High-Resolution Spectroscopy

This lab has several dedicated lasers and spectrometers for spectroscopy. There is an argon ion laser with discrete visible wavelengths from 457 to 514 nm, a krypton laser with wavelengths 646 and 674 nm, and a tunable titanium sapphire laser from 750 to 850 nm. There is a triple monochromator useful for low wavenumber shifts with a liquid nitrogen cooled CCD detector. There is a 0.85-m double monochromator coupled with a CCD detector or with a PMT and a photon counter for high-resolution spectroscopy.

 
Picosecond Spectroscopy
The picosecond lab has a modelocked picosecond laser that seeds a regenerative amplifier. The nd:yag based system has a fundamental wavelength of 1064 nm and pulse duration of 100 ps. This can be frequency doubled to 532 nm and frequency tripled to 355 nm.

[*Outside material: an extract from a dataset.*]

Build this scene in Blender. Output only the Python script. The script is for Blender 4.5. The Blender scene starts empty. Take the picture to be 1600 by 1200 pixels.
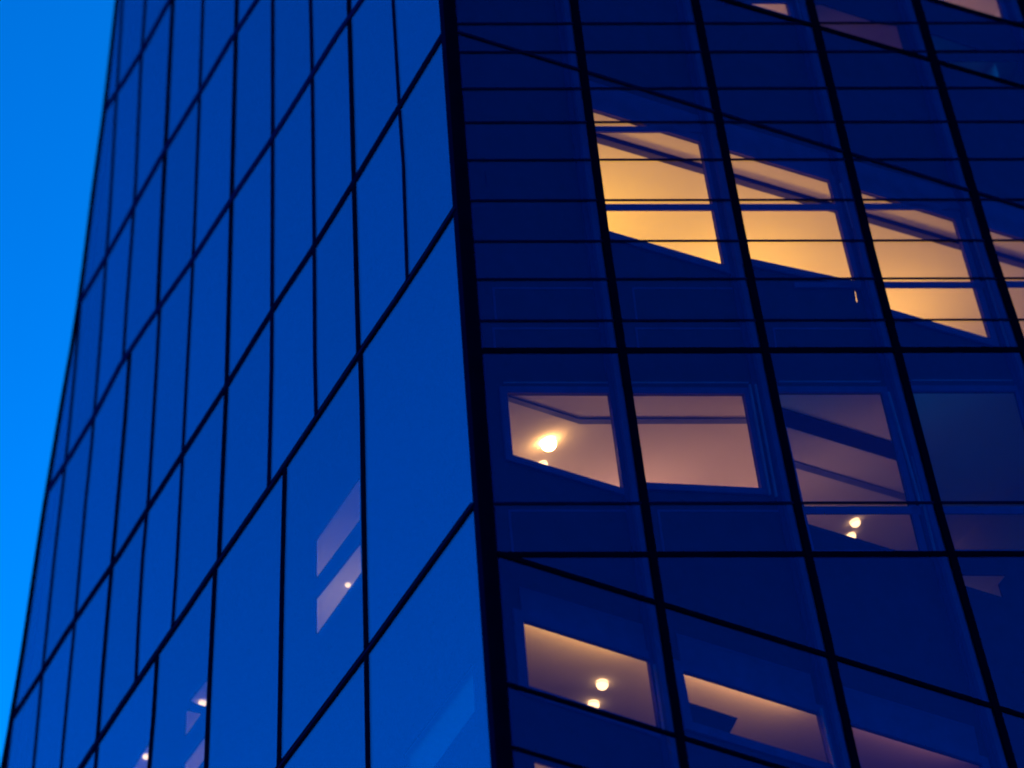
import bpy, bmesh, math, random
from mathutils import Vector, Matrix
from mathutils.geometry import tessellate_polygon, delaunay_2d_cdt
random.seed(7)
C = bpy.context.scene.collection
R_ = math.radians

# ------------------------------------------------------------------ camera
# World frame: the tower corner stands on the Z axis, the right hand facade is
# the plane Y = 0 (X grows to the right), the left hand facade the plane X = 0
# (Y grows away from the viewer).  F, the vertical vanishing point and the
# bearing of the facade were solved from the photograph (1600 x 1200 grid).
F = 3100.0
CX, CY = 800.0, 600.0
up = Vector((471 - CX, -3146 - CY, F)).normalized()
fw = Vector((0, 0, 1)); hf = (fw - up * fw.dot(up)).normalized()
rt = hf.cross(up)
if rt.x < 0: rt = -rt
AZ = R_(30.3)
ax = rt * math.cos(AZ) + hf * math.sin(AZ)
ay = -rt * math.sin(AZ) + hf * math.cos(AZ)

def ray(x, y):
    d = Vector((x - CX, y - CY, F))
    return Vector((d.dot(ax), d.dot(ay), d.dot(up)))

_c = ray(742, 600).normalized() * 24.0
CAM = Vector((-_c.x, -_c.y, 1.6))
ZTOP = CAM.z + _c.z + 38.0

def RP(x, y, d=0.0):                     # a point of the right facade, d metres behind its glass
    r = ray(x, y); return CAM + r * ((d - CAM.y) / r.y)
def LP(x, y, d=0.0):                     # a point of the left facade
    r = ray(x, y); return CAM + r * ((d - CAM.x) / r.x)
def PP(x, y, p, n):                      # a point of any plane
    r = ray(x, y); return CAM + r * ((p - CAM).dot(n) / r.dot(n))
def proj(P):
    v = P - CAM
    xc = v.x * ax + v.y * ay + v.z * up
    return CX + F * xc.x / xc.z, CY + F * xc.y / xc.z

cam = bpy.data.cameras.new('camera'); co = bpy.data.objects.new('camera', cam); C.objects.link(co)
def towld(c): return Vector((c.dot(ax), c.dot(ay), c.dot(up)))
bx, by, bz = towld(Vector((1, 0, 0))), towld(Vector((0, -1, 0))), towld(Vector((0, 0, -1)))
M = Matrix((bx, by, bz)).transposed().to_4x4(); M.translation = CAM
co.matrix_world = M
cam.sensor_width = 36; cam.lens = F / 1600 * 36
cam.clip_start = .1; cam.clip_end = 5000
cam.dof.use_dof = True; cam.dof.focus_distance = 26.5; cam.dof.aperture_fstop = 0.5
bpy.context.scene.camera = co

# ------------------------------------------------------------------ materials
def newmat(name):
    m = bpy.data.materials.new(name); m.use_nodes = True
    nt = m.node_tree; nt.nodes.clear()
    return m, nt, nt.nodes, nt.links

def paint(name, col, rough=.6, spec=.5, metal=0, var=.15, scale=3.0):
    m, nt, N, K = newmat(name)
    o = N.new('ShaderNodeOutputMaterial'); b = N.new('ShaderNodeBsdfPrincipled')
    tc = N.new('ShaderNodeTexCoord'); nz = N.new('ShaderNodeTexNoise')
    nz.inputs['Scale'].default_value = scale; nz.inputs['Detail'].default_value = 5
    K.new(tc.outputs['Object'], nz.inputs['Vector'])
    mp = N.new('ShaderNodeMapRange'); mp.inputs['To Min'].default_value = 1 - var; mp.inputs['To Max'].default_value = 1 + var
    mp.inputs['From Min'].default_value = .3; mp.inputs['From Max'].default_value = .7
    K.new(nz.outputs['Fac'], mp.inputs['Value'])
    mx = N.new('ShaderNodeMix'); mx.data_type = 'RGBA'; mx.blend_type = 'MULTIPLY'; mx.inputs['Factor'].default_value = 1
    mx.inputs['A'].default_value = (*col, 1); K.new(mp.outputs['Result'], mx.inputs['B'])
    K.new(mx.outputs['Result'], b.inputs['Base Color'])
    b.inputs['Roughness'].default_value = rough; b.inputs['Metallic'].default_value = metal
    b.inputs['Specular IOR Level'].default_value = spec
    if spec == 0:                                     # dead matt coating
        b = N.new('ShaderNodeBsdfDiffuse'); K.new(mx.outputs['Result'], b.inputs['Color'])
    K.new(b.outputs['BSDF'], o.inputs['Surface'])
    return m

def glass(name, f0, tint, gloss, kf=1.0, wav=.004):
    """coated pane: Schlick mirror over a tinted clear body"""
    m, nt, N, K = newmat(name)
    o = N.new('ShaderNodeOutputMaterial')
    g = N.new('ShaderNodeNewGeometry'); dp = N.new('ShaderNodeVectorMath'); dp.operation = 'DOT_PRODUCT'
    K.new(g.outputs['Incoming'], dp.inputs[0]); K.new(g.outputs['Normal'], dp.inputs[1])
    def math_(op, a, b):
        n = N.new('ShaderNodeMath'); n.operation = op
        for i, v in enumerate((a, b)):
            if v is None: continue
            if isinstance(v, (int, float)): n.inputs[i].default_value = v
            else: K.new(v, n.inputs[i])
        return n.outputs[0]
    c = math_('ABSOLUTE', dp.outputs['Value'], None)
    s = math_('SUBTRACT', 1.0, c); p = math_('POWER', s, 5.0)
    f = math_('MULTIPLY_ADD', p, (1 - f0) * kf); f.node.inputs[2].default_value = f0
    tc = N.new('ShaderNodeTexCoord'); nz = N.new('ShaderNodeTexNoise'); nz.inputs['Scale'].default_value = .9
    nz.inputs['Detail'].default_value = 2
    K.new(tc.outputs['Object'], nz.inputs['Vector'])
    bp = N.new('ShaderNodeBump'); bp.inputs['Strength'].default_value = 1; bp.inputs['Distance'].default_value = wav
    K.new(nz.outputs['Fac'], bp.inputs['Height'])
    t = N.new('ShaderNodeBsdfTransparent'); t.inputs['Color'].default_value = (*tint, 1)
    gl = N.new('ShaderNodeBsdfGlossy')
    oi = N.new('ShaderNodeObjectInfo'); mr = N.new('ShaderNodeMapRange')      # coating differs a little from pane to pane
    mr.inputs['To Min'].default_value = .94; mr.inputs['To Max'].default_value = 1.04
    K.new(oi.outputs['Random'], mr.inputs['Value'])
    mc = N.new('ShaderNodeMix'); mc.data_type = 'RGBA'; mc.blend_type = 'MULTIPLY'; mc.inputs['Factor'].default_value = 1
    mc.inputs['A'].default_value = (*gloss, 1); K.new(mr.outputs['Result'], mc.inputs['B']); K.new(mc.outputs['Result'], gl.inputs['Color']); gl.inputs['Roughness'].default_value = .03
    K.new(bp.outputs['Normal'], gl.inputs['Normal'])
    mx = N.new('ShaderNodeMixShader'); K.new(f, mx.inputs[0]); K.new(t.outputs[0], mx.inputs[1]); K.new(gl.outputs[0], mx.inputs[2])
    K.new(mx.outputs[0], o.inputs['Surface'])
    return m

def emit(name, col, st):
    m, nt, N, K = newmat(name)
    o = N.new('ShaderNodeOutputMaterial'); e = N.new('ShaderNodeEmission')
    e.inputs['Color'].default_value = (*col, 1); e.inputs['Strength'].default_value = st
    K.new(e.outputs[0], o.inputs['Surface']); return m

MT = dict(
    black=paint('black_anodised_metal', (.003, .0012, .008), .5, 0),
    navy=paint('blue_black_metal', (.005, .0025, .016), .5, 0),
    dark=paint('dark_blue_metal', (.007, .004, .03), .5, 0),
    joint=paint('grey_blue_sealant', (.02, .012, .08), .6, 0),
    wall=paint('navy_spandrel_paint', (.010, .006, .022), .7, .1),
    frame=paint('window_frame_paint', (.05, .032, .11), .5, .05),
    post=paint('inner_post_paint', (.028, .018, .062), .6, 0),
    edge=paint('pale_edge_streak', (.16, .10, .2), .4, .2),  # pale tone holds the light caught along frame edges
    room=paint('warm_white_plaster', (.72, .69, .64), .85, .1, var=.03, scale=.8),
    beam=paint('dark_grey_bulkhead_paint', (.06, .055, .08), .7, 0),
    dark_face=paint('dark_blue_face_paint', (.012, .012, .05), .7, 0),  # dark blue holds the shade of the upper beam's front
    trim=paint('slate_blue_trim_paint', (.10, .14, .3), .6, .2),
    ring=paint('white_lamp_ring', (.75, .73, .7), .4, .5),
    ground=paint('asphalt', (.05, .05, .055), .9, .3, var=.3, scale=.6),
    concrete=paint('dark_concrete', (.06, .062, .07), .8, .3, var=.2),
    gR=glass('tinted_facade_glass', .044, (.93, .885, .93), (.40, .26, 1.0), .08),
    gL=glass('blue_coated_glass', .32, (.88, .90, .95), (.4, .60, 1.0), .08),
    brass=paint('warm_brass_band', (.35, .2, .08), .4, .5, .6),
    lamp=emit('warm_lamp_lens', (1.0, .62, .25), .5),
    lamp_bright=emit('bright_lamp_lens', (1.0, .55, .16), 6.0),
)

# ------------------------------------------------------------------ object helpers
def link(name, bm, mat, parent=None):
    bmesh.ops.remove_doubles(bm, verts=bm.verts, dist=1e-5)
    bmesh.ops.recalc_face_normals(bm, faces=bm.faces)
    me = bpy.data.meshes.new(name); bm.to_mesh(me); bm.free()
    me.materials.append(MT[mat])
    o = bpy.data.objects.new(name, me); C.objects.link(o)
    if parent: o.parent = parent
    return o

def slab(bm, pts, off):
    """closed prism: polygon pts, extruded by the vector off"""
    a = [bm.verts.new(p) for p in pts]; b = [bm.verts.new(p + off) for p in pts]
    n = len(pts)
    tris = tessellate_polygon([pts])
    for t in tris:
        bm.faces.new([a[i] for i in t]); bm.faces.new([b[i] for i in reversed(t)])
    for i in range(n):
        j = (i + 1) % n
        bm.faces.new((a[i], a[j], b[j], b[i]))

def strip(bm, A, B, off):
    """solid ribbon between two polylines A and B, extruded by off"""
    n = len(A)
    va = [bm.verts.new(p) for p in A]; vb = [bm.verts.new(p) for p in B]
    wa = [bm.verts.new(p + off) for p in A]; wb = [bm.verts.new(p + off) for p in B]
    for i in range(n - 1):
        bm.faces.new((va[i], va[i+1], vb[i+1], vb[i])); bm.faces.new((wa[i], wb[i], wb[i+1], wa[i+1]))
        bm.faces.new((va[i], wa[i], wa[i+1], va[i+1])); bm.faces.new((vb[i], vb[i+1], wb[i+1], wb[i]))
    bm.faces.new((va[0], vb[0], wb[0], wa[0])); bm.faces.new((va[-1], wa[-1], wb[-1], vb[-1]))

def holed(bm, outer, holes, off):
    """wall sheet with window openings, with thickness and reveals"""
    loops = [outer] + holes
    flat = [p for l in loops for p in l]
    i0 = 0 if abs(off.y) > 1e-6 else 1                  # in-plane horizontal axis
    v2 = [Vector((p[i0], p.z)) for p in flat]
    faces, k = [], 0
    for l in loops:
        f = list(range(k, k + len(l)))
        if sum(v2[f[i-1]].cross(v2[f[i]]) for i in range(len(f))) < 0: f.reverse()
        faces.append(f); k += len(l)
    base = outer[0][1 - i0]
    vo, _, fo, _, _, _ = delaunay_2d_cdt(v2, [], faces, 2, 1e-5)
    mk = (lambda q: Vector((q.x, base, q.y))) if i0 == 0 else (lambda q: Vector((base, q.x, q.y)))
    va = [bm.verts.new(mk(q)) for q in vo]; vb = [bm.verts.new(mk(q) + off) for q in vo]
    cnt = {}
    for t in fo:
        bm.faces.new([va[i] for i in t]); bm.faces.new([vb[i] for i in reversed(t)])
        for i in range(len(t)):
            e = tuple(sorted((t[i-1], t[i]))); cnt[e] = cnt.get(e, 0) + 1
    for (i, j), c in cnt.items():
        if c == 1: bm.faces.new((va[i], va[j], vb[j], vb[i]))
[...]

The modelocked laser has an average power of 600 mW at 532 nm and an 76 MHz repetition rate for an energy of about 8 nanojoules per pulse. The regenerative amplifer has an average power of 10 mW and repetition rate of 1000 Hz for an energy per pulse of 10 microjoules.


 
Femtosecond Spectroscopy
The femtosecond lab has a mode-locked femtosecond laser that seeds a regenerative amplifer. The titanium:sapphire based mode-locked laser operates at 800 nm and produces 100-fs pulses at 800 nm. The average power is 300 mW which gives an energy of 3.8 nanojoules per pulse. The regenerative amplifer produces an average power of 300 mW at a repetition rate of 1000 Hz for a pulse energy of 0.3 millijoules. Second and third harmonics at 400 nm and 266 nm are available. Additionally, there is an Optical Parametric Amplifier (OPA) that can give a continuous tuning range of 1.3 micron to 1.5 micron.